I’m a huge fan of my particular combination lock because it doesn’t work at all as a lock. It’s broken. It shuts. And looks locked. But it doesn’t lock. It just sort of sticks up in there and clicks– and for me that’s perfect.

There’s alot of reasons I like having a fake lock. Here’s a list:

1. It’s easier. Just walk up to the lock and pull it down. It’s open. No fussing with numbers and spinnings.

2. I don’t have to remember a combination. Even when I had a lock that worked I always felt like I was on the verge of totally forgetting the combination. Like at any moment it could rain on my brain and blur out the numbers written in magic marker. Or they’d get jumbled. This removes all fears of forgetting (and consequential fears about something actually being actually wrong with my memory).

3. It looks just like a locked lock. I would assume any respectable locker thief would go around with clippers looking to clip locks. My lock would fare just as well as a working lock if someone was planning to clip it. I mean… how else does someone break into a locker? Crack the lock like a safe? Like Pink Panther style with a stethoscope?

4. It looks cool when other people are around. Like when some gym guy is busy on his frustrated fourth spin trying to get his lock to open– I can just stroll up and undo mine with no problem. Not even a spin. I feel a little like I’m the Fonz of locks or whatever.

5. The only threat is some sneaky thief going from locker to locker pulling on all the locks til he finds one that opens. I tend to think thieves don’t work that way. And even if they did… I mean what are the chances that they’d be that particular thief on there that particular day. And pull my particular lock? Pretty astronomical– and a risk I’m willing to take in exchange for the convenience.

So it dawned on me the other day that there could be a whole market for people like me who would love a fake lock! Sure, you can’t exactly go to Master lock to pitch this idea because it’d probably be bad for their business– but what if there was some cheap chinese knockoff that looked just like Master combination lock? (called Muster lock or something) And just have them all close and not lock. What about that product?

Maybe there’d be an untapped market of lazy idiots like myself who freeball their wallet, keys and phone just because their dumb brain can’t handle three numbers and/or they’re astoundingly lazy (even at the gym)?
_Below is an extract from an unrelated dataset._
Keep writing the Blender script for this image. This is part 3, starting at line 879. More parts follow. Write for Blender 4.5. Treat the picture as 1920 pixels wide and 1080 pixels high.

Maybe this is THE big idea?

Then I realized it was a totally dopey idea. Not only because I think I might be the rare person who would appreciate and actually buy a lock that totally doesn’t work — but if the idea ever caught on… there’d be a locker room filled with locks that don’t work! And that would defeat the purpose! It can’t get big. Because then that rare thief who pulls on all the locks would have a friggin field day.

Oh well. Back to the drawing boards like Simon who does dwrawings…

ok bye!



Angry Man says:

Get a keyed lock. Safety pin the key to your shorts.

Anonymous says:

Screw that– I LIKE the fake lock idea! I want one! That is my type of lazy device!

Eddie says:

That’s 2 cleevr by half and 2×2 clever 4 me. Thanks!

Bob in Peru says:

Buy a lock that works. It’s not worth losing your wallet, cards, and identity. Write the combination on the inside of your shoes or sweatbands. You’ll be anxiety free when you’re workin’ out….except for worrying about your blood pressure, cholesterol, joint pain, and how much your gym membership costs. I exercise by being a pall bearer for my friends who exercise.

oddtodd7 says:

Get a patent on your fake lock idea!

Sassy Starshine

Anonymous says:

Scratch the combo into the back of the lock with a pin, real small-like, so you can barely see it. Then if your brain farts, you can always flip it over and read the numbers.

tainted says:

i agree with the keyed lock idea. no combo to remember.
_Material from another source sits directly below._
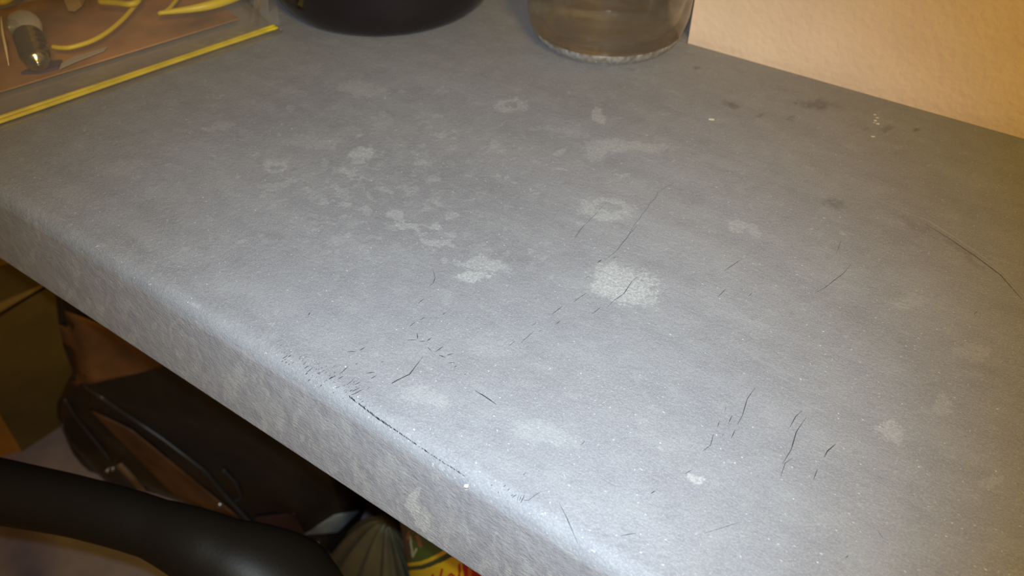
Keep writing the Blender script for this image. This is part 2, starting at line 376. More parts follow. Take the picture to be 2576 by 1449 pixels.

however regarding the super lazy, you could have a lock where all it takes is a little tiny button on the back or hidden like behind the “combo dial” to open it. that way if you were to pull on it, it wouldnt open. a thief would never think to look for some secret button.

either that, or, another cool product would just be like the same old mechanism that locks, but instead of a combo, it would just consist of a small rectangular box with a pad on it and it could read your fingerprint. sorta like those tiny fingerprint readers you can get for your computer, but with a lock at the top! and no worries about battery power either because you can put a tiny solar panel on it that would charge it all day since it barely uses any power!

tainted says:

oh, also, you are assuming the “thief” is some random guy off the street, but i think its actually more likely that somebody at the gym who sees you just pull your lock every time would swipe your stuff. if i were you, if someone was around, i would at least just do a couple fake spins to act like there was a combo.

Anonymous says:

Next time I go to the gym and see your lock I’m going to pull it open and steal your lock

Honney says:

Love this website always

Mr Bill says:

You should pretend to spin the combo a couple times so it looks like you are unlocking a normal lock.

Oh, and just wait for the day when your lock decides it wants to work again…. and you don’t know the combo. Revenge!

the REAL weeze says:


Jayslickbalt says:

Just lay a used condom on top of your stuff…..done and done

Anonymous says:

Who uses condoms?

tainted says:

i wonder if putting up an “out of order – do not use” sign on the locker with no lock at all would be effective. would someone even bother to look inside? i doubt it.

bob says:

Anybody else have occasional recurring dreams that you’re back in high school and can’t remember your locker combination, and then also can’t get to the office to get the combination before you’ll be late to class. I usually never get my locker open or to class before I awake up! 😉

jiggy says:

We use a non-working lock on one of the gates at work. Best lock ever!

ziota says:

I have a lock just like this! I used it for about 3 months until I remembered to buy a new one 🙂

earp says:

Whatever you do, don’t tell anyone about it becau– oh..

So yeah, good luck with the lock that noone knows doesn’t actually work thing; I mean, what could go wrong?

Simon says:

Well you know my name is Simon, and the things I draw come true..

Anonymous says:

Simon, draw a picture of you throwing your computer into the ocean and never returning to this site.

skine says:

Reminds me of high school.

All of the lockers had built-in combination locks, and we would get a new combination every year.

There was a trick though, that after closing the locker, if you turned the lock CCW about four ticks, then it would open. If the lock was turned at all though, it would reset to needing the combo.

From about seventh grade on, I didn’t memorize any of my combos. Since I was a band geek, I kept a copy of the combo in my band folder, but that only just in case.

Kyle from Ohio says:

Todd, been reading your site for 9 years, but I never comment. Look, Masterlock invented a lock that opens like some smart phones you see around. It looks like a regular lock but it only opens if you move the knobby part in a certain combo. So if you’re lazy, just make your combo “up, down, left, right” or “down, down, up” or something.

John says:

I’m gonna sneak in a fix your lock while you are working out! Boom! John Madden

WTF?!?!?!? says:

Usually what I do is use one of the lockers closest to the bathroom stalls. Then I take a HUGE dump in one of the stalls and don’t flush. The odor saturates the locker room pretty quickly and nobody, and I mean nobody, is hanging around checking out locks on lockers. It always goes the same way. They open the door and enter like normal. One step in they drop to on a knee, spin around, and crawl out coughing and eyes teared up. Once they recover and their vision comes back, they hold their breath and make a mad dash in to retrieve their belongings. They save their car keys and wallet and burn the rest.

This only works if the bathroom and locker room are adjoined. Otherwise you’ll have to take the dump in one of the lockers.